TASK INSTRUCTIONS » Retype the opening lines of the data exactly, stopping after the line that contains "return 800 +". Skip every picture.

DATA PROVIDED »

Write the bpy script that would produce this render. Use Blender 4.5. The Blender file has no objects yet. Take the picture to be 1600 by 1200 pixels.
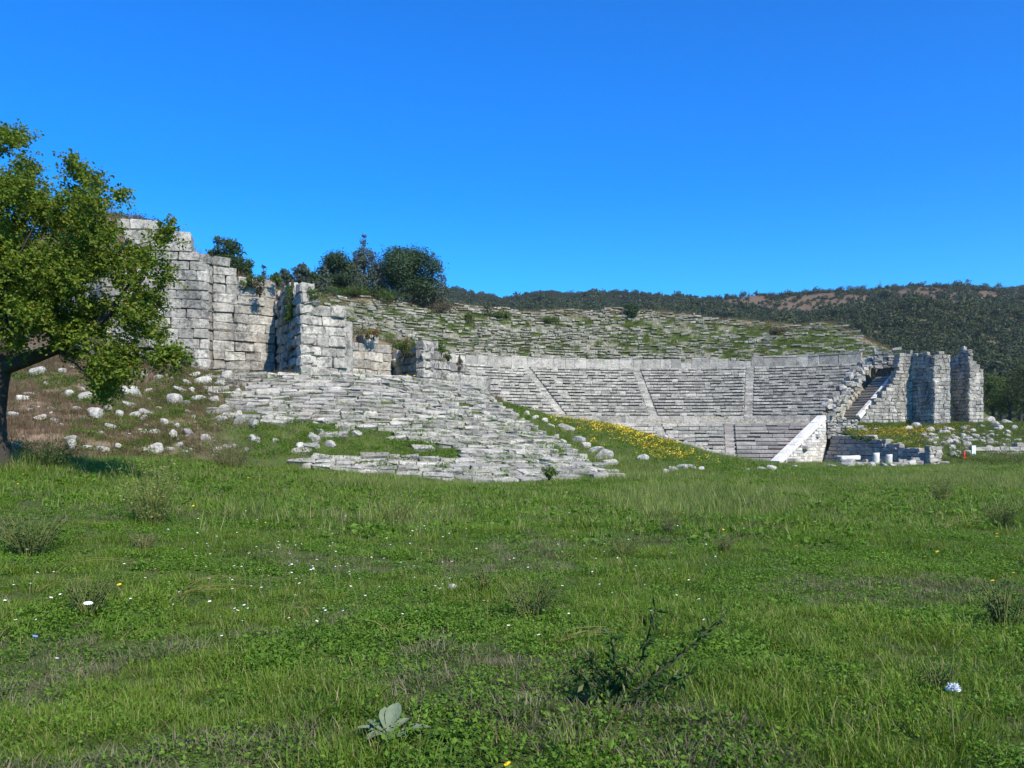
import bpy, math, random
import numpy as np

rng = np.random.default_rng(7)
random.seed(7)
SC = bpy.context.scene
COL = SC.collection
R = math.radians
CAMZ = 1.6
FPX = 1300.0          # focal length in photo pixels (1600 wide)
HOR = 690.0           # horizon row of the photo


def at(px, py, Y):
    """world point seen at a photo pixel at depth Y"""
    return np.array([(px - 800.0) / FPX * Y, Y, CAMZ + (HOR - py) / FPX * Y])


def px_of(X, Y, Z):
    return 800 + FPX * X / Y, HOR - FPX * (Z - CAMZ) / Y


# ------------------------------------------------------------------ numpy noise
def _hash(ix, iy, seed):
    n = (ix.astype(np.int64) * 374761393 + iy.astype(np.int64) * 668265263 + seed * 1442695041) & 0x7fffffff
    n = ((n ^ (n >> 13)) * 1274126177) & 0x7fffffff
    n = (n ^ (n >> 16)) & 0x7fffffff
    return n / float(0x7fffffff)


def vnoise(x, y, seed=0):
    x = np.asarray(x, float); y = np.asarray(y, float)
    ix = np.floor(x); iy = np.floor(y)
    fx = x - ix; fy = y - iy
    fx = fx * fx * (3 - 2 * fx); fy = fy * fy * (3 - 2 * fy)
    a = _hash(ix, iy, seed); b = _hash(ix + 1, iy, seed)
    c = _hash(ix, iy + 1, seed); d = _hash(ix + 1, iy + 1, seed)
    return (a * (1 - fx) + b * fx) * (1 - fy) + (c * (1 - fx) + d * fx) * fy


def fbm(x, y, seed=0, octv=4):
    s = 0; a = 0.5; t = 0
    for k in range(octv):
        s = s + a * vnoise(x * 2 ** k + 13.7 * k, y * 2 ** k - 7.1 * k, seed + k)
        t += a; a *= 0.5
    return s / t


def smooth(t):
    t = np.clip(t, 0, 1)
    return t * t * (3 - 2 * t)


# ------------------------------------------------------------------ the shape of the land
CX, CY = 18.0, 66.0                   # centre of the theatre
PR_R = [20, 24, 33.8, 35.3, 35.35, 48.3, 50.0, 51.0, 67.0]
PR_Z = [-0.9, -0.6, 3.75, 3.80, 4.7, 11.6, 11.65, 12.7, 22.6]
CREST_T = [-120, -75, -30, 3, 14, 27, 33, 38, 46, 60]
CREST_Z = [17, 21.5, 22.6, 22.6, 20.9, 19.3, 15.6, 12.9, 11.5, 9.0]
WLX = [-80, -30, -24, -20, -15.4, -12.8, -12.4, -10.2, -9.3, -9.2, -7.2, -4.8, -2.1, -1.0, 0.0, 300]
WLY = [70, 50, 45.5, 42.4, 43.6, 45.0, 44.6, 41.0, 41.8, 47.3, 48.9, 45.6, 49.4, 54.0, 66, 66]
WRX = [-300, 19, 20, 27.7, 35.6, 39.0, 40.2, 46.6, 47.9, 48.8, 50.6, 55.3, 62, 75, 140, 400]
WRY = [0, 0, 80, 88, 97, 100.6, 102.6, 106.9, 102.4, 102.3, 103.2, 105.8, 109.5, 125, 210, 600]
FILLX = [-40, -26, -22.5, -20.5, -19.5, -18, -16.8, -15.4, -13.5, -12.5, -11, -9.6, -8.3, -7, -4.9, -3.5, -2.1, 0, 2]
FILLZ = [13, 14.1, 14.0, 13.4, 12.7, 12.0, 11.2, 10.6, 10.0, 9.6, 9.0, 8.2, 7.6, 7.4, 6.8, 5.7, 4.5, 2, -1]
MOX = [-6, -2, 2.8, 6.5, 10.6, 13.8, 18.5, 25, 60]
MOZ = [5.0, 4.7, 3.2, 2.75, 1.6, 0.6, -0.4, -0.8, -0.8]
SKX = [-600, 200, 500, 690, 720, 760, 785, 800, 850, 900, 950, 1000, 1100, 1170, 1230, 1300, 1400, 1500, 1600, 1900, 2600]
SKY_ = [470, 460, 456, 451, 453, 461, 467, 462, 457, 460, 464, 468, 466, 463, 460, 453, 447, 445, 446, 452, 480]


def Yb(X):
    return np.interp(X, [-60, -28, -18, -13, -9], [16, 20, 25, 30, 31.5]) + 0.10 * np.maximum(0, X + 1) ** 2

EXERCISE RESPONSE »
Write the bpy script that would produce this render. Use Blender 4.5. The Blender file has no objects yet. Take the picture to be 1600 by 1200 pixels.
import bpy, math, random
import numpy as np

rng = np.random.default_rng(7)
random.seed(7)
SC = bpy.context.scene
COL = SC.collection
R = math.radians
CAMZ = 1.6
FPX = 1300.0          # focal length in photo pixels (1600 wide)
HOR = 690.0           # horizon row of the photo


def at(px, py, Y):
    """world point seen at a photo pixel at depth Y"""
    return np.array([(px - 800.0) / FPX * Y, Y, CAMZ + (HOR - py) / FPX * Y])


def px_of(X, Y, Z):
    return 800 + FPX * X / Y, HOR - FPX * (Z - CAMZ) / Y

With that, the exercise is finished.